Ninguna revolución, independientemente de con cuánta amplitud abra sus puertas a las masas y a los oprimidos —les malheureux, les misérables o les damnés de la terre, como los llamamos en virtud de la grandilocuente retórica de la Revolución Francesa—, se ha iniciado nunca por ellos.
La libertad de ser libres. Hannah Arendt
Hace una semana, antes de que saliera la Sentencia de “El Procés”,
me avancé en el pronóstico de que venían tiempos difíciles. Y llegó la resolución y, con ella, álguien levantó el banderín de salida de la violencia extrema que se venía fraguando desde hace muchísimo tiempo. Pero que nadie se lleve a engaño, con Sentencia
o sin Sentencia, con condena o con absolución, la llegada de los actos de terror y saboteo que sufrimos, estaba a la vuelta de la esquina.
Nada de lo
que está ocurriendo es casual. Todo obedece a un plan preconcebido y
previamente orquestado para proclamar, está vez de una manera firme, la independencia
de Cataluña, mediante la utilización del constreñimiento más feroz.
Desde el lunes, con la
caída del sol, la mayor parte de la población catalana vive entre el temor y la rabia. La violencia que desencadenan
los nacionalistas más radicales en el centro de las ciudades es difícil de sobrellevar. El nacionalismo es violento por naturaleza y negarlo es de una ingenuidad peligrosa. Existen personas que, haciendo gala de una enorme candidez, creen que la violencia no es consustancial al independentismo catalán y, sin tener prueba alguna de lo contrario, manifiestan su respeto por los que cada tarde se manifiestan,
sonrisa en ristre por las calles de nuestras ciudades. Les creen pacíficos, merecedores del respecto, incluso desde la discrepancia. Y se equivocan, todos esos que salen a la
calle, con sus lazos amarillos y sus consignas de una democracia en la que no creen, son los que jalean y muestran una complacencia absoluta con los actos de
violencia brutal que se repite cada día con la caída del sol.
Europa ya ha vivido esta situación y el resultado siempre ha sido nefasto. Corrían los noventas, los juegos de
invierno se habían celebrado en la ciudad de Sarajevo, y ahí, en mitad de Europa,casi sin que nadie se diera cuenta, estalló
una guerra en la que no hubo piedad para nadie. Las secuelas aun hoy día existen.

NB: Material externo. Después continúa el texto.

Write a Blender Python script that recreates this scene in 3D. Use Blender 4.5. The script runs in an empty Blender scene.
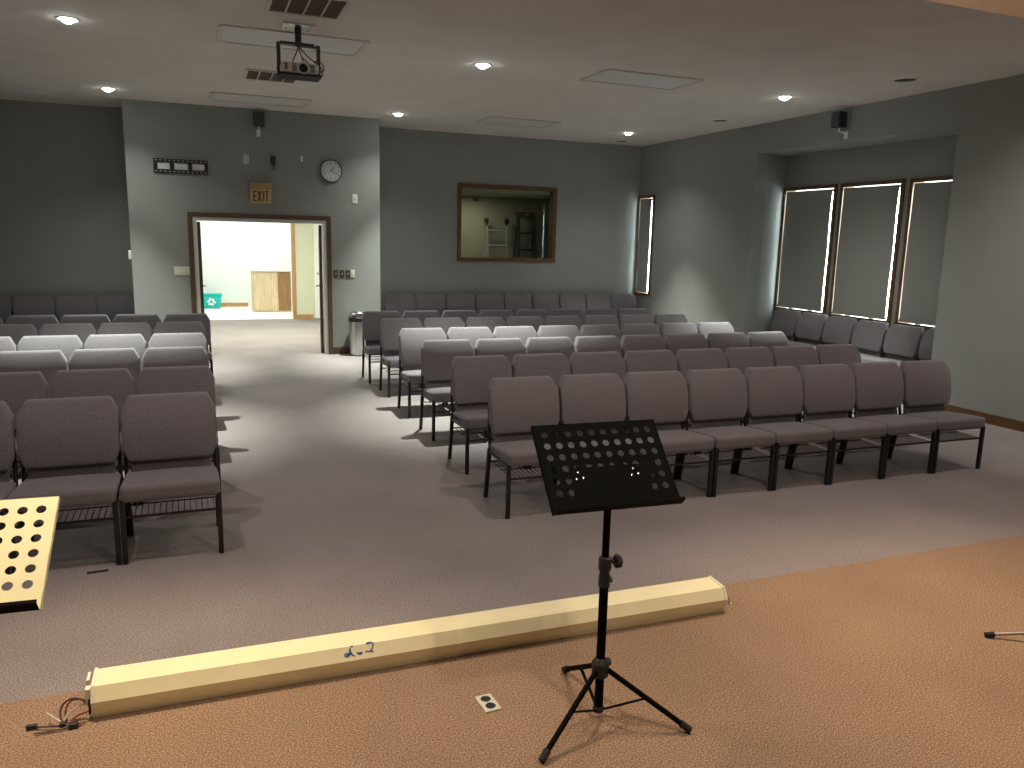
import bpy, bmesh, math, random
from mathutils import Vector, Matrix
random.seed(7)
S = bpy.context.scene
COL = S.collection
PI = math.pi

# ------------------------------------------------------------------ render look
S.view_settings.view_transform = 'Standard'
S.view_settings.look = 'None'
S.view_settings.gamma = 1.0
S.view_settings.use_curve_mapping = False
S.view_settings.exposure = 0.12
S.cycles.max_bounces = 10
S.cycles.diffuse_bounces = 6
S.cycles.sample_clamp_indirect = 6.0

# ------------------------------------------------------------------ room numbers (metres)
H = 3.392            # ceiling
XR = 7.425           # window-side wall
XN = 8.03            # back of the window niche
YP = 11.786          # wall with the doorway
YB = 12.647          # back wall
XP0, XP1 = -0.78, 2.56
XL = -5.65
YF = -3.0
STAGE_Y = 3.16
HEAD_Y = 4.35
ZS = 4.3
FAR_Y = 20.1
MID_Y = 17.0

# ------------------------------------------------------------------ materials
def new_mat(name):
    m = bpy.data.materials.new(name); m.use_nodes = True
    nt = m.node_tree
    return m, nt, nt.nodes['Principled BSDF']

def mat(name, col, rough=0.6, metal=0.0, var=0.0, scale=20.0, bump=0.0, bscale=None, spec=0.5, coat=0.0, detail=4.0, stretch=None, col2=None, sheen=0.0):
    m, nt, b = new_mat(name)
    N, L = nt.nodes, nt.links
    b.inputs['Base Color'].default_value = (*col, 1)
    b.inputs['Roughness'].default_value = rough
    b.inputs['Metallic'].default_value = metal
    b.inputs['Specular IOR Level'].default_value = spec
    b.inputs['Coat Weight'].default_value = coat
    b.inputs['Sheen Weight'].default_value = sheen
    tc = N.new('ShaderNodeTexCoord'); mp = N.new('ShaderNodeMapping')
    L.new(tc.outputs['Object'], mp.inputs['Vector'])
    if stretch: mp.inputs['Scale'].default_value = stretch
    if var or col2:
        nz = N.new('ShaderNodeTexNoise'); nz.inputs['Scale'].default_value = scale; nz.inputs['Detail'].default_value = detail
        L.new(mp.outputs[0], nz.inputs['Vector'])
        rp = N.new('ShaderNodeValToRGB')
        a = tuple(max(0, c*(1-var)) for c in col); c2 = col2 or tuple(min(1, c*(1+var)) for c in col)
        rp.color_ramp.elements[0].position = 0.36; rp.color_ramp.elements[1].position = 0.64
        rp.color_ramp.elements[0].color = (*a, 1); rp.color_ramp.elements[1].color = (*c2, 1)
        L.new(nz.outputs['Fac'], rp.inputs['Fac']); L.new(rp.outputs['Color'], b.inputs['Base Color'])
    if bump:
        n2 = N.new('ShaderNodeTexNoise'); n2.inputs['Scale'].default_value = bscale or scale; n2.inputs['Detail'].default_value = 3
        L.new(mp.outputs[0], n2.inputs['Vector'])
        bp = N.new('ShaderNodeBump'); bp.inputs['Strength'].default_value = bump; bp.inputs['Distance'].default_value = 0.01
        L.new(n2.outputs['Fac'], bp.inputs['Height']); L.new(bp.outputs['Normal'], b.inputs['Normal'])
    return m

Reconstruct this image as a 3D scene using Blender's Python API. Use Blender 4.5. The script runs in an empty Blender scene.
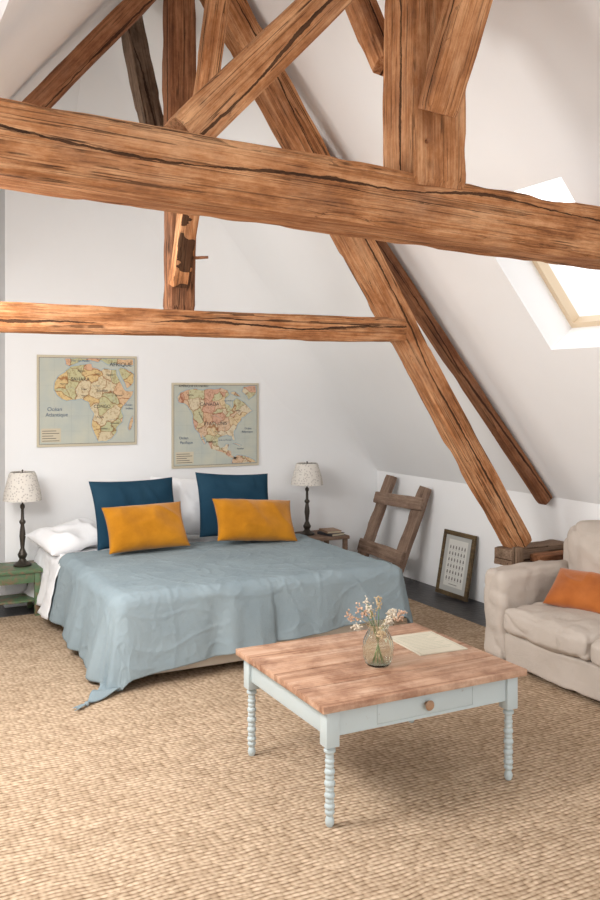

La violencia que nace de lo irracional es un monstruo que, una
vez se le deja correr, es difícil de parar. Y aunque la fractura social en este
momento ya es difícil de reparar, aun estamos a tiempo de evitar que todo salte
por los aires. El nacionalismo catalán ha jugado siempre al victimismo.
Ahora,
envalentonado desde la calle, arrojando a sus propios hijos a desestabilizar la
paz social, empieza a necesitar sus héroes, y ya no les basta con aquellos políticos que han sido condenados, necesitan ir más allá. Necesitan algún muerto sobre la mesa para seguir con su juego, sucio y corrupto.
Porque no hay que olvidar que el avispero nacionalista fue agitado por aquellos
que llevaban robando desde los años 70 bajo el mando de la identidad catalana que sin existir se inventó.
El 3% es independentista. Vivir a cargo del robo y el expolio ha sido la
realidad de los máximos dirigentes secesionistas de esta comunidad. Estos personajes, para
proteger su negocio, vendieron a la gente un cuento diferencial, de un contenido
xenófobo y clasista, que han inyectado en la sociedad utilizando todos los instrumentos financiados que han tenido a su alcance. Los medios de comunicación, la educación son solo una muestra. El independentismo catalán es una manzana envenenada que reventará llevándoselo todo por delante. Vamos
camino de ello y, al parecer, poco importa, estamos en periodo electoral.
Es cierto que los muertos sobre la mesa pueden ser un juego. No dejan de ser una escabrosa estrategia.